Driven by various technology platforms, e-commerce sales were up nearly 25% in the first half of 2022 from the comparable year-ago period. E-commerce sales outpaced $2.2 billion for the trailing 12 months period and account for 33% of total sales, including acquired revenues. Watsco has boosted its annualized technology spending to $48 million.

Accretive Buyouts: Acquisitions have been Watsco’s preferred mode of solidifying its product portfolio and leveraging new business opportunities in a bid to increase its customer base and profitability. The company focuses on partnering with businesses focused on the HVAC/R industry. Watsco’s revenues in HVAC/R distribution grew to $6.3 billion in 2021 from $64.1 million in 1989, mainly buoyed by the strategic acquisition of companies with established market positions.

On Aug 20, 2021, one of its wholly-owned subsidiaries acquired Makdad Industrial Supply Co., Inc. Makdad is a distributor of air conditioning and heating products operating from six locations in Pennsylvania.

Strong Liquidity, Rewarding Shareholders: Watsco has a strong balance sheet position and enough liquidity to manage the persistent crisis. The company ended second-quarter 2022 with cash and cash equivalents of $129 million versus $118.3 million at 2021-end. The company has sufficient funds to meet the short-term obligation of $88.6 million.

Watsco has been rewarding shareholders on a timely basis for 48 consecutive years via share repurchases and dividends. Watsco has been focused on sharing its cash flows with shareholders along with maintaining a strong financial position. The company has increased dividends in 20 of the last 21 years. In February 2022, the board of directors raised the annual dividend by 13% to $8.80 per share, effective April 2022.

Superior ROE: Watsco’s superior return on equity (ROE) is also indicative of its growth potential.

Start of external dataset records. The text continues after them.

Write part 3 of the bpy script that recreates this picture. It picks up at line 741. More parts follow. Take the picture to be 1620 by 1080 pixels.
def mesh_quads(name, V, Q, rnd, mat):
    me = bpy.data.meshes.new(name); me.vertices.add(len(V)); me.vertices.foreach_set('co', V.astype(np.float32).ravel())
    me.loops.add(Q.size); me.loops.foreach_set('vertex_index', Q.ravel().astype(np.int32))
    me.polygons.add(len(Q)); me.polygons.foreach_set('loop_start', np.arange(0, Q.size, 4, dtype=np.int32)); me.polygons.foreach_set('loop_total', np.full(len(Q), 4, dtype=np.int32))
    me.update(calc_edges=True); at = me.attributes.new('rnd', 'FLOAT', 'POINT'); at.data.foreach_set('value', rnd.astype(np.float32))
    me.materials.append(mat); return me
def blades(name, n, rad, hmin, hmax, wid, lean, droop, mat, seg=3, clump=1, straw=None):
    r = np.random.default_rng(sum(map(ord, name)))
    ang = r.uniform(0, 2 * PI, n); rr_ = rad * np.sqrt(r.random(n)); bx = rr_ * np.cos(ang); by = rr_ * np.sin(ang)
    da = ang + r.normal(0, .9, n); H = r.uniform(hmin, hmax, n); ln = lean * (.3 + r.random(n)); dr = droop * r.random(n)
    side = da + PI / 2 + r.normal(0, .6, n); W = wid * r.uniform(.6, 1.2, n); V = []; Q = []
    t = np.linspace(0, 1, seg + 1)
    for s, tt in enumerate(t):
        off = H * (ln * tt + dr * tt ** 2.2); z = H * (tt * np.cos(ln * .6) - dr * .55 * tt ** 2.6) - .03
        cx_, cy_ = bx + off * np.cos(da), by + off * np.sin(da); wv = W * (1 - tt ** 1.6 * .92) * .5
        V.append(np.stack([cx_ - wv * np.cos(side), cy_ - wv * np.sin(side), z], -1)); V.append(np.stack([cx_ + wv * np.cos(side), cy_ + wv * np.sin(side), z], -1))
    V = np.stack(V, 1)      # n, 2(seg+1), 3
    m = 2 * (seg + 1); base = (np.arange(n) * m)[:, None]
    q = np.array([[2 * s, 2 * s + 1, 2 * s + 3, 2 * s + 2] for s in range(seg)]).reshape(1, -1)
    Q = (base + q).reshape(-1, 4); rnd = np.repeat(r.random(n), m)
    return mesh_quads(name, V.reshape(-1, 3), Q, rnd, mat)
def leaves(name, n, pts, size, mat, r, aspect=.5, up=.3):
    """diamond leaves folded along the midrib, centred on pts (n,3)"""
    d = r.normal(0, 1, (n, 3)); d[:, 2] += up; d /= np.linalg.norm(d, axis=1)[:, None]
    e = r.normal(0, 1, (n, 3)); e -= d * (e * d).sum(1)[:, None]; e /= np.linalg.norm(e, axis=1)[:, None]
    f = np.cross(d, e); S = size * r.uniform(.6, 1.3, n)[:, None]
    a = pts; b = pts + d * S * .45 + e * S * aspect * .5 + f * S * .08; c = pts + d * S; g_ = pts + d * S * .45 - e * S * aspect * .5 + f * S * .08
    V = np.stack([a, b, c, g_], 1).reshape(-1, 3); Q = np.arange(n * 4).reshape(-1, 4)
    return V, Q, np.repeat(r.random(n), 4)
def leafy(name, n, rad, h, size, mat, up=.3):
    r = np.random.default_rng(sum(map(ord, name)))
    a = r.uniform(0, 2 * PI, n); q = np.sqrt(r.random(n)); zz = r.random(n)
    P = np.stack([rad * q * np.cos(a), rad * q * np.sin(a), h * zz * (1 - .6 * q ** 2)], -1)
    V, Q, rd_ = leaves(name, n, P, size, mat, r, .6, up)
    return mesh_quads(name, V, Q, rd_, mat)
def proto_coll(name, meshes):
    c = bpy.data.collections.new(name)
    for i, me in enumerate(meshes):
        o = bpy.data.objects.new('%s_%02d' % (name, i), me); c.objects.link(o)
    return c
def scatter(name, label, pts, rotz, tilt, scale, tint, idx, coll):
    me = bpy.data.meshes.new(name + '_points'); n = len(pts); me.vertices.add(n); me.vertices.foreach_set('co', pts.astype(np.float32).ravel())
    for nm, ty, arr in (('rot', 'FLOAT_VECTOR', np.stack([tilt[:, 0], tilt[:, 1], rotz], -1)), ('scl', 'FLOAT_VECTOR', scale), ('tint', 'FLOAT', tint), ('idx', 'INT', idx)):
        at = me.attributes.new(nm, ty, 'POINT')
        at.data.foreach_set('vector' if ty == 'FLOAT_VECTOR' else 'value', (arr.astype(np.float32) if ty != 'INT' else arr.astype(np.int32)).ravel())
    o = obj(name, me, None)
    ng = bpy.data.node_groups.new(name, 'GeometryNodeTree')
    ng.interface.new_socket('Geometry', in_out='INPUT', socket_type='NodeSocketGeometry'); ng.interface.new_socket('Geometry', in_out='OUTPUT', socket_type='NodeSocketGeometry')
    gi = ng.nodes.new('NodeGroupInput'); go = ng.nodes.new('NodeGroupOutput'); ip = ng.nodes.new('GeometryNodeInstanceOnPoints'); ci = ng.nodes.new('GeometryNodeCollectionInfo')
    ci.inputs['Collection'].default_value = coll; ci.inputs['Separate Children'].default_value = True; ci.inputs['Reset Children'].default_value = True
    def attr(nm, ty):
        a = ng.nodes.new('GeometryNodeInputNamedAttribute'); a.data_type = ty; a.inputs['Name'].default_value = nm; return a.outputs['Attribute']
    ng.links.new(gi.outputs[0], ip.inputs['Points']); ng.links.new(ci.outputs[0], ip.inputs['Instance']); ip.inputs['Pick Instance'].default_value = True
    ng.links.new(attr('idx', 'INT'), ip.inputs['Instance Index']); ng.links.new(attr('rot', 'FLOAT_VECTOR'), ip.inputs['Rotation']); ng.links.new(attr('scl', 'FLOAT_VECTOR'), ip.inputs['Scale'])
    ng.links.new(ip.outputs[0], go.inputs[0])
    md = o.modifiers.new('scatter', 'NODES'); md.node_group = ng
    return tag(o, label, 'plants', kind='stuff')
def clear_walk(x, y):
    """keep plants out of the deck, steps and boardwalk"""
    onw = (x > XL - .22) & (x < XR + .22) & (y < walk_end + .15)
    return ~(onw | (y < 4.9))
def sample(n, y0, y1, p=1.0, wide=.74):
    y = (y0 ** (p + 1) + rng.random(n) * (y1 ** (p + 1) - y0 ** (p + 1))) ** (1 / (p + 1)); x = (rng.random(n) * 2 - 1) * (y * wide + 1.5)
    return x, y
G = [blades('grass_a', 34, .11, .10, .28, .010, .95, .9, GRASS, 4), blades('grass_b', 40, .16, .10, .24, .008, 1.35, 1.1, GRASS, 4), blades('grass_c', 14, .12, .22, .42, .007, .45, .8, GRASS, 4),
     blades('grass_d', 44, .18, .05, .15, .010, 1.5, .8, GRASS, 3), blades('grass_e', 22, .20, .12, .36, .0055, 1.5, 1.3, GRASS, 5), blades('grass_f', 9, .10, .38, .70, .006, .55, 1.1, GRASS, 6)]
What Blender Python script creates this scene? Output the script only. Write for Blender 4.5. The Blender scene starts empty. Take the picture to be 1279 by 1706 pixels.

The company’s ROE currently stands at 25.3% compared with the industry’s 15.9%. This indicates efficiency in using its shareholders’ funds and Watsco’s ability to generate profit with minimum capital usage.

Key Picks

Arcosa, Inc. ACA, currently sporting a Zacks Rank #1, is a manufacturer of infrastructure-related products and services, serving construction, energy and transportation markets.

ACA’s expected earnings growth rate for 2022 is 7.8%. The Zacks Consensus Estimate for current-year earnings has improved 13.7% over the past 30 days.

You can see the complete list of today’s Zacks #1 Rank (Strong Buy) stocks here.

Gibraltar Industries, Inc. ROCK, currently carrying a Zacks Rank of 2 (Buy), is benefiting from its three-pillar value creation strategy, the strong housing market and solid demand for legacy and TerraSmart businesses.

ROCK’s expected earnings growth rate for 2022 is 18.7%. The Zacks Consensus Estimate for current-year earnings has remained stable over the past 60 days.

Primoris Services Corporation PRIM, a Zacks Rank #2 company, is a specialty contractor company operating in the United States and Canada. A robust backlog of more than $4 billion and solid contract awards in the Energy/Renewables and Utilities segments imply incredible momentum in the future despite supply-chain and permitting challenges. Utility-scale solar projects continued to drive progress in the Energy/Renewables segment.

PRIM’s earnings for 2022 are expected to grow 18.4%. The Zacks Consensus Estimate for current-year earnings has improved 4% in the past 30 days.